# Task details
Select all lines holding the word "scene" from the entries that follow.

>> Begin Data supplied

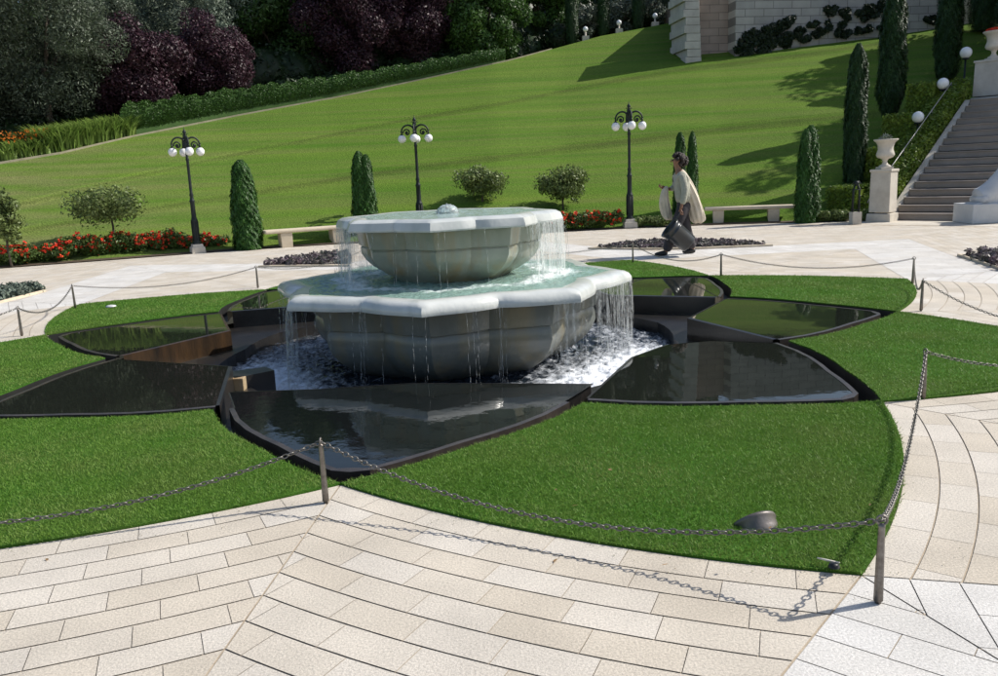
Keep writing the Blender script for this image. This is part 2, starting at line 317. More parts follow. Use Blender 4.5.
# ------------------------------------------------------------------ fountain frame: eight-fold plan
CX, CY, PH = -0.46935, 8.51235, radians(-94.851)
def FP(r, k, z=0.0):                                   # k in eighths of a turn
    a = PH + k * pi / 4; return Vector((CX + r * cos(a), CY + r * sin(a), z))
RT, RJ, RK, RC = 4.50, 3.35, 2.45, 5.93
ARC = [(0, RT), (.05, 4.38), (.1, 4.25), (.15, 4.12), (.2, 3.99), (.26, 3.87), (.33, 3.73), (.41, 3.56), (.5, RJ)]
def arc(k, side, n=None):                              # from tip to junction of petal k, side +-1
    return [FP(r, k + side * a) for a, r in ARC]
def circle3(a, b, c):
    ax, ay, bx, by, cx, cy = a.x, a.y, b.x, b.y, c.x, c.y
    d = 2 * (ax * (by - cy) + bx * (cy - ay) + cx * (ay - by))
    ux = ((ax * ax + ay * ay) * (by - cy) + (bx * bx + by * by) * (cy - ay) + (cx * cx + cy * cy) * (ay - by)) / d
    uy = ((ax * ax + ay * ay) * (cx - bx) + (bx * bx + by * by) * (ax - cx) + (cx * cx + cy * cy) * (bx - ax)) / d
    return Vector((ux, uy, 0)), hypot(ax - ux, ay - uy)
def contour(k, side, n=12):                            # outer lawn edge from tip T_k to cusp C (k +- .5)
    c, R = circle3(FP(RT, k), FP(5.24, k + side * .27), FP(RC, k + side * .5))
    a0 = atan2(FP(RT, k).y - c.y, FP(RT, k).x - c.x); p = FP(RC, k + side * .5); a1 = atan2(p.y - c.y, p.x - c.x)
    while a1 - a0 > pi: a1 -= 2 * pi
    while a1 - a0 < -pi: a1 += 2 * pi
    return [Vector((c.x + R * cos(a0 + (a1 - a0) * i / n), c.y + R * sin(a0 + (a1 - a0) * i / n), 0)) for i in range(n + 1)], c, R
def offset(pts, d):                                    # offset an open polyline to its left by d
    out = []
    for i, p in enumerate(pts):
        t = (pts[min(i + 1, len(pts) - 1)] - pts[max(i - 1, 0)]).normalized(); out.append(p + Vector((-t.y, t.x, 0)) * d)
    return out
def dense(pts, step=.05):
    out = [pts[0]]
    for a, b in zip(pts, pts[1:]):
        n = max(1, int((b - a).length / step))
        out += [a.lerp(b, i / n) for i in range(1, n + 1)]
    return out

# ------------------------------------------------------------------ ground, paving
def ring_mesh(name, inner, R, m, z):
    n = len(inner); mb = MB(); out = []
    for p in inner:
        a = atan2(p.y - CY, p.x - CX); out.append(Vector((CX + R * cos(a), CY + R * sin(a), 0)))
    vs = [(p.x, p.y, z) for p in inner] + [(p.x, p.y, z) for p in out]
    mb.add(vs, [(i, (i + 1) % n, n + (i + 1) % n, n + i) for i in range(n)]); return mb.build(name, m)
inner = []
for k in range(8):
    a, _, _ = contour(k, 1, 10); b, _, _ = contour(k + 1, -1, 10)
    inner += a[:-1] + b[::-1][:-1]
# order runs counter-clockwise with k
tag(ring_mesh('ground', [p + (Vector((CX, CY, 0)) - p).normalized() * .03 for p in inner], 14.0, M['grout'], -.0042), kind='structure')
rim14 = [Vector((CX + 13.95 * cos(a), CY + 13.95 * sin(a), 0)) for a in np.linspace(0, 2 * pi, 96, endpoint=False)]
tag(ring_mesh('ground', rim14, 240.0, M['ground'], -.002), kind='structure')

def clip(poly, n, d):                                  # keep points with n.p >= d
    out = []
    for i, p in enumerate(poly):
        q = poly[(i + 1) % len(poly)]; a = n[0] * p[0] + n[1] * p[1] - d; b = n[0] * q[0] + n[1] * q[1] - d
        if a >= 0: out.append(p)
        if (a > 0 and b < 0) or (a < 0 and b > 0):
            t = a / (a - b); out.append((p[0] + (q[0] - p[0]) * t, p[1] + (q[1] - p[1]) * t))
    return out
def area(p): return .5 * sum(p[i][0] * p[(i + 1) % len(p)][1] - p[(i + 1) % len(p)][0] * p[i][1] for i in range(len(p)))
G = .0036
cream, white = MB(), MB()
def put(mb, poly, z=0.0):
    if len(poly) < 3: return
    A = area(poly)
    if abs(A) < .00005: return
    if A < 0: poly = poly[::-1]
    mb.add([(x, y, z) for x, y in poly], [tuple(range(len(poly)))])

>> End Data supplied
>> Begin Data supplied

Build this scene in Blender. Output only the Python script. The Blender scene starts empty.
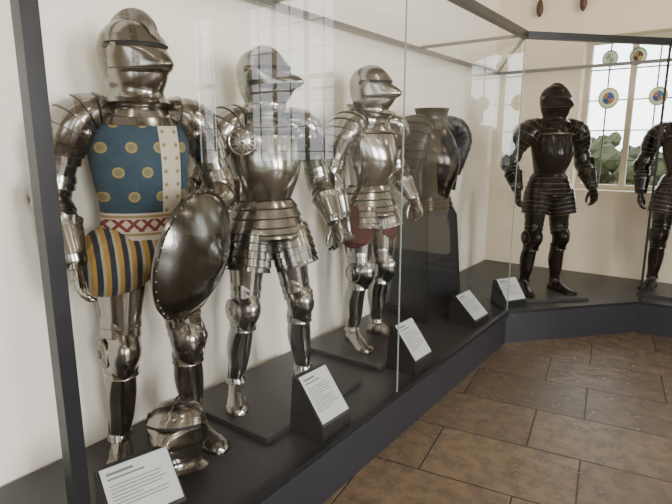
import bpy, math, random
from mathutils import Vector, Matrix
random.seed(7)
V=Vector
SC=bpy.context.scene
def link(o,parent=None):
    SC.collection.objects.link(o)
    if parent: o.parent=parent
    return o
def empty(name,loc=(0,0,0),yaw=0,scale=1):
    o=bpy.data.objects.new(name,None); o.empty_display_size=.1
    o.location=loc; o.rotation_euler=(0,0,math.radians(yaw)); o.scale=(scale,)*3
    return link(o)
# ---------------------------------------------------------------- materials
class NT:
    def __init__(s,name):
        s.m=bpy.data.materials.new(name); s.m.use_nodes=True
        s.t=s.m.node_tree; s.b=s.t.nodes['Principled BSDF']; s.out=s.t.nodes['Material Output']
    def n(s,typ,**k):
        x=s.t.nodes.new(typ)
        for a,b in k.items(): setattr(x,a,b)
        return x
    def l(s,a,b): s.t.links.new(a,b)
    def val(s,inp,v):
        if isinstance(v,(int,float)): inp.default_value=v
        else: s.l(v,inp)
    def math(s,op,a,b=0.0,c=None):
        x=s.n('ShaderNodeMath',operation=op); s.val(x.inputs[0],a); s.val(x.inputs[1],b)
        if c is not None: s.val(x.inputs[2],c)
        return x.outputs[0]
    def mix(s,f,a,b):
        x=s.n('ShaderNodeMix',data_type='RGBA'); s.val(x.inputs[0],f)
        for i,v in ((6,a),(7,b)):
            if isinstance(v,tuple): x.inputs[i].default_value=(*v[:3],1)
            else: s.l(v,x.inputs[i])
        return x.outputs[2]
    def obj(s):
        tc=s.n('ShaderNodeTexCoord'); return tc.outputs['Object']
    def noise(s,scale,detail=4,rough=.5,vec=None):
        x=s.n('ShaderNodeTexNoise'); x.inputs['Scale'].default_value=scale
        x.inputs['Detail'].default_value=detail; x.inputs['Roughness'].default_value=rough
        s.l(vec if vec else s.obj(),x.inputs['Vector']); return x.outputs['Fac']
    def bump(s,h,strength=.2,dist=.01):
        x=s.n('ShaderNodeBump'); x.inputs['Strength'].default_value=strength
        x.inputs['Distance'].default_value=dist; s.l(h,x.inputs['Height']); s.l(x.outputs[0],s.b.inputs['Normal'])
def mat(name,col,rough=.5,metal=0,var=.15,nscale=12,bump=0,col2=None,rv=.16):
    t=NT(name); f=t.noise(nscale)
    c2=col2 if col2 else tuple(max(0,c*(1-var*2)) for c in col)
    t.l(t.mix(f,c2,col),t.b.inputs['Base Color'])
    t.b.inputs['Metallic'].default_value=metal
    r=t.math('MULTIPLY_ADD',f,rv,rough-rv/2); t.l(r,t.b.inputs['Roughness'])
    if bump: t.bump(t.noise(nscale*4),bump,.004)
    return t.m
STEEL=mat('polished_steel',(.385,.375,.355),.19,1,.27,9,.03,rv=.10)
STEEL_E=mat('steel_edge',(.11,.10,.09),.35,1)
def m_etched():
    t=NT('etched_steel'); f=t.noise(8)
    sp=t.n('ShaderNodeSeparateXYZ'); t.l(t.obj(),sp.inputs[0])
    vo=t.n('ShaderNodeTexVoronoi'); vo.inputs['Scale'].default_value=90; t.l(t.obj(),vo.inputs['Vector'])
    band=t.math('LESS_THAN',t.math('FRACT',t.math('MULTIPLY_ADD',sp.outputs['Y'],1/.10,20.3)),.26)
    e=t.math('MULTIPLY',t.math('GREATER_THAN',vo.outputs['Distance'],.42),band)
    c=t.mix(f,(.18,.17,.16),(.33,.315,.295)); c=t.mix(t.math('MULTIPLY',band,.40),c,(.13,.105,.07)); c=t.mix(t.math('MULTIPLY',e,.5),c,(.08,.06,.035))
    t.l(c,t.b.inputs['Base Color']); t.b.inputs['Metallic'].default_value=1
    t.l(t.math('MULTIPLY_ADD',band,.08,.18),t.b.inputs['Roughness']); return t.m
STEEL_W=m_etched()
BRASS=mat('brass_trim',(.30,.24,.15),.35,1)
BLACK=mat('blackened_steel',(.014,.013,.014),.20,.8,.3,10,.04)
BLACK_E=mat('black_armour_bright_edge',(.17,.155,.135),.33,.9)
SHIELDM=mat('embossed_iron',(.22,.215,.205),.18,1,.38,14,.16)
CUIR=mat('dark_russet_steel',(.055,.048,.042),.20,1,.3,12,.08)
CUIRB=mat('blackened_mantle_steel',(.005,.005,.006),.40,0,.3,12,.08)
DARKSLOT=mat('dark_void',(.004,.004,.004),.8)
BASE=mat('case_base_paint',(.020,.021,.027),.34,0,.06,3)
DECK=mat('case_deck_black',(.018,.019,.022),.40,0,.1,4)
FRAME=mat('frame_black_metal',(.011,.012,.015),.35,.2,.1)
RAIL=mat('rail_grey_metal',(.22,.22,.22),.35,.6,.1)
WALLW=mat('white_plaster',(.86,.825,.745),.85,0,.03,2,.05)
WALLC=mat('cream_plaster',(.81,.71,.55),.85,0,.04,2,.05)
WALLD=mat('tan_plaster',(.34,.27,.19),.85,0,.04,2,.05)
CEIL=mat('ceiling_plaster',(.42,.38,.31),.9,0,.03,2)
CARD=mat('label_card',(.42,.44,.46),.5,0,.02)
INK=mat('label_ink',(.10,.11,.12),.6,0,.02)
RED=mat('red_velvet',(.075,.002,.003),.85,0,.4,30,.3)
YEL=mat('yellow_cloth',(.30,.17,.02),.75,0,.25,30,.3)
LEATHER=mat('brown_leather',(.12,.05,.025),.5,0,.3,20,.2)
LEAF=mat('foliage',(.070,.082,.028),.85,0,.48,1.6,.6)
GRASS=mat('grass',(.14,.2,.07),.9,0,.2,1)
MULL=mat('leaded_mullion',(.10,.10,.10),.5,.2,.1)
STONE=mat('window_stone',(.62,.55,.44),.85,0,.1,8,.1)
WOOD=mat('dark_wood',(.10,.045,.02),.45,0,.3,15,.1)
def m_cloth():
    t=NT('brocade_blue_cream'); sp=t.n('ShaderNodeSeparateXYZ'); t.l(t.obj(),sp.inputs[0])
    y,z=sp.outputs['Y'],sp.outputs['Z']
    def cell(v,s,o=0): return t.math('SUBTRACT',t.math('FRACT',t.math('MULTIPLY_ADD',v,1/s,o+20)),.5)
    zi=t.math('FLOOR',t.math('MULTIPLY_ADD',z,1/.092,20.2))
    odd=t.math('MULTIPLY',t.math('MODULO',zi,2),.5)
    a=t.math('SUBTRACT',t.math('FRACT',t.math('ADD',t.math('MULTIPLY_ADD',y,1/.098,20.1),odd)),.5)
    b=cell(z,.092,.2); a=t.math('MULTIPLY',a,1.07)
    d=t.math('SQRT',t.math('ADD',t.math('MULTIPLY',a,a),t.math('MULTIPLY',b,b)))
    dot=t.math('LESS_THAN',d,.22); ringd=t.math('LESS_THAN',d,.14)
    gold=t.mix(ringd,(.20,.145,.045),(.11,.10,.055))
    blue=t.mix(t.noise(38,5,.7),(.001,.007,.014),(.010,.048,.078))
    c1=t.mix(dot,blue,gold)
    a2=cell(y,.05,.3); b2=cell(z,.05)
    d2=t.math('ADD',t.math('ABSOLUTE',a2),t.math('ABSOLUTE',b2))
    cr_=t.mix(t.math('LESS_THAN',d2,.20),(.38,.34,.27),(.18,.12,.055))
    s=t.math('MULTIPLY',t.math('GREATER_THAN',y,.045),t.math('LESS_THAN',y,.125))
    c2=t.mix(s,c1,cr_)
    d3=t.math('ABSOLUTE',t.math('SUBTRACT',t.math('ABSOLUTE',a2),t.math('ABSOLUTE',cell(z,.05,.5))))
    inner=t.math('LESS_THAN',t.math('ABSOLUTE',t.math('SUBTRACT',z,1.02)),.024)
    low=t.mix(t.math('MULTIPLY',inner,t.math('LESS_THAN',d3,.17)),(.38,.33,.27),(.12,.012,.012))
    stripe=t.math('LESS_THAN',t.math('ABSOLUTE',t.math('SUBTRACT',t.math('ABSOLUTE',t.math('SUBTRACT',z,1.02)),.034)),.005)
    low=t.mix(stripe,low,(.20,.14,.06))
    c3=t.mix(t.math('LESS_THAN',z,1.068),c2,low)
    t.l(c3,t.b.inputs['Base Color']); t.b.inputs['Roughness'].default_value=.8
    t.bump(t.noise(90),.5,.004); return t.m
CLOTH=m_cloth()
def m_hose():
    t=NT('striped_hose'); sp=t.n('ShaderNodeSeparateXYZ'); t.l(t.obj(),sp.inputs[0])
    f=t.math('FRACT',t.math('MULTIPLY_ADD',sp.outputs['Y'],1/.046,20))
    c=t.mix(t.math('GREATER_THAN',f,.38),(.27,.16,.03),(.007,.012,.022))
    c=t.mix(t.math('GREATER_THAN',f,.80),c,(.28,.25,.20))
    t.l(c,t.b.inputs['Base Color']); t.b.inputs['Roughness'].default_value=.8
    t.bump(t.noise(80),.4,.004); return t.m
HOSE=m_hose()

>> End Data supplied

# Exercise solution
Build this scene in Blender. Output only the Python script. The Blender scene starts empty.
SC=bpy.context.scene